* _Your objective_
Reproduce every line in the listing that contains the word "pixels".

* _Stored dataset items_
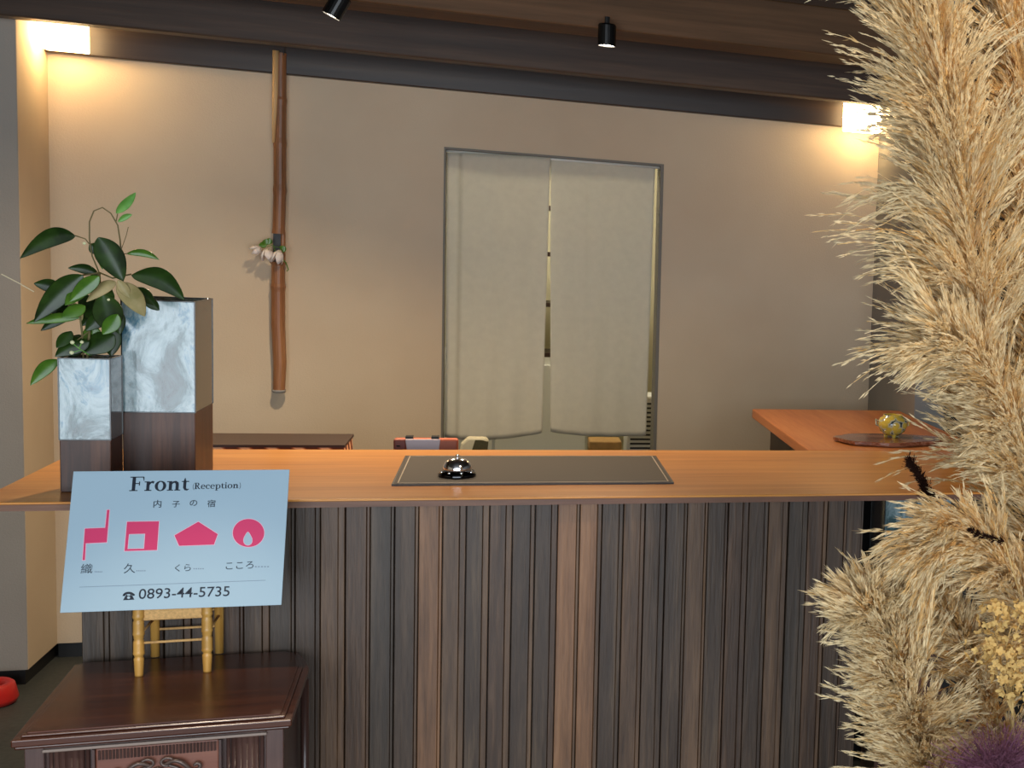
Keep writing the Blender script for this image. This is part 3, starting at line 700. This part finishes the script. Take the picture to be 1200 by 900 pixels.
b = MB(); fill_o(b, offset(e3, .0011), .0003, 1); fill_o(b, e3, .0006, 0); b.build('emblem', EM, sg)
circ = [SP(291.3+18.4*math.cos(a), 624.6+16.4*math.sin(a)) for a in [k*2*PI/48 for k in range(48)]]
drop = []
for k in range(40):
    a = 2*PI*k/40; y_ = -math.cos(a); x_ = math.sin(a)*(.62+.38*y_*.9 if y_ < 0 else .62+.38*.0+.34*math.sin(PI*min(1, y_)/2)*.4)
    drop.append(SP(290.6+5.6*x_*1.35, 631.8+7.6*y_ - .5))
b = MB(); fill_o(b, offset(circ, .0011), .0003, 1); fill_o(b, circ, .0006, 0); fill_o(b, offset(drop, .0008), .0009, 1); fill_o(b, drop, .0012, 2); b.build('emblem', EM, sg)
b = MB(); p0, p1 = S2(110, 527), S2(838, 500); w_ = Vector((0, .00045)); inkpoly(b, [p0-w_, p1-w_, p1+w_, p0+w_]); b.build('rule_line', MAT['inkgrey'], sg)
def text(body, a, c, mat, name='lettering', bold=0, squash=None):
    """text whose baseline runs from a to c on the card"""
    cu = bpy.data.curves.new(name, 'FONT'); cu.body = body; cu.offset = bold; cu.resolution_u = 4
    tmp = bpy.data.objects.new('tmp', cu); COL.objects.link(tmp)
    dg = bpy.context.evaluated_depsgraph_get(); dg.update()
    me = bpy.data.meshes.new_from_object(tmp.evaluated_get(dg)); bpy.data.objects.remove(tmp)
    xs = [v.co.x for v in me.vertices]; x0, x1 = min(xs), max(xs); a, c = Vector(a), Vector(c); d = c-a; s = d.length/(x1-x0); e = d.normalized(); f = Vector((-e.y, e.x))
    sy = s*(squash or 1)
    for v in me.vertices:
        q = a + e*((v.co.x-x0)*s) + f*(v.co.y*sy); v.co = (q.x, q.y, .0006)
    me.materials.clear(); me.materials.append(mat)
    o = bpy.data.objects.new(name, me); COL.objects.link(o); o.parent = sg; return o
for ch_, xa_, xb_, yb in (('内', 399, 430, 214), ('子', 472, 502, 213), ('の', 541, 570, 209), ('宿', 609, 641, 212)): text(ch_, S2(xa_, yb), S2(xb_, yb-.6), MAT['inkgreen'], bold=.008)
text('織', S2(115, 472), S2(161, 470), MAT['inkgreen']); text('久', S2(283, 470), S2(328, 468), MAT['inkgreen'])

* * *

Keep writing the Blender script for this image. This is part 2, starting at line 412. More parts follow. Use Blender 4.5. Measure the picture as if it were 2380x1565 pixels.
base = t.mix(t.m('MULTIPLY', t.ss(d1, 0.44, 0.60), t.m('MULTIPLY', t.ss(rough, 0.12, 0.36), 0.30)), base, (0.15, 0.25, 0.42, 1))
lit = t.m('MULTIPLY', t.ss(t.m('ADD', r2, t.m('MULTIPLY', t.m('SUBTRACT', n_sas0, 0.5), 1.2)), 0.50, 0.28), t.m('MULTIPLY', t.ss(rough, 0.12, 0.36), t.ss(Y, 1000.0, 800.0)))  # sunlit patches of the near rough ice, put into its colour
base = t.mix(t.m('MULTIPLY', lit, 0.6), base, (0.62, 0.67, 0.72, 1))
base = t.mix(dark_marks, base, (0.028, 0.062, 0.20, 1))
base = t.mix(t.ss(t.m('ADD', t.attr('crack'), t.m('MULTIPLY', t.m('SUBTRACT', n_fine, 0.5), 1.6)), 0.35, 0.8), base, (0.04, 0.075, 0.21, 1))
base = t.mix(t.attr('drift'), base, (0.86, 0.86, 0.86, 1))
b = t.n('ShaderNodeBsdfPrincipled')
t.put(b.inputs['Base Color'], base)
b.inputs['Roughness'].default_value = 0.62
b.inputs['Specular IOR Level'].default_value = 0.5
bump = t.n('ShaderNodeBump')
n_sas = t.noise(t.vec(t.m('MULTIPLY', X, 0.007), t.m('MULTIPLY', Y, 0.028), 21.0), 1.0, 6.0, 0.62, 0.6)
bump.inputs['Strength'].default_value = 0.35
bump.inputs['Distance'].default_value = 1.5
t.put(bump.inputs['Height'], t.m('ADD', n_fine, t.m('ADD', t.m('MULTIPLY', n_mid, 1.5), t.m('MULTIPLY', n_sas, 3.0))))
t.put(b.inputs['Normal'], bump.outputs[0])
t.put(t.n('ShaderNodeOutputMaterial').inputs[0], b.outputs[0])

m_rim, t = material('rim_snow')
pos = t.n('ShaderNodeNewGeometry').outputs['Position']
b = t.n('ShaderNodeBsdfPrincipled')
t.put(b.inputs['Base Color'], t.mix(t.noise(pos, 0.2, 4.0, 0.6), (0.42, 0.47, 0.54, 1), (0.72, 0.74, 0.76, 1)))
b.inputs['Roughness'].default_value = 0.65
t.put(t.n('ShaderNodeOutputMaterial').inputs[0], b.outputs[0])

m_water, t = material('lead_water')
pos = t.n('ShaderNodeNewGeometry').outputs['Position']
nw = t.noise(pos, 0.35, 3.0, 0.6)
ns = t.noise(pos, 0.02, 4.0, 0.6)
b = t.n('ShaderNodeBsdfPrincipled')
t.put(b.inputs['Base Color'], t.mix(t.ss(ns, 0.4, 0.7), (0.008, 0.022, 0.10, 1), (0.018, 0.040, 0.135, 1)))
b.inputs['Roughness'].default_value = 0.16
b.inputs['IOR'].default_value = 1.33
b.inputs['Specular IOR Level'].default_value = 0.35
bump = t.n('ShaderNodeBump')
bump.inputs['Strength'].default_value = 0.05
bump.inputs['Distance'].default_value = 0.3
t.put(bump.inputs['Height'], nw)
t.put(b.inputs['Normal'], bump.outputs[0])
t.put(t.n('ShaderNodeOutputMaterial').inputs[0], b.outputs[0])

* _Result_
Keep writing the Blender script for this image. This is part 3, starting at line 700. This part finishes the script. Take the picture to be 1200 by 900 pixels.
Keep writing the Blender script for this image. This is part 2, starting at line 412. More parts follow. Use Blender 4.5. Measure the picture as if it were 2380x1565 pixels.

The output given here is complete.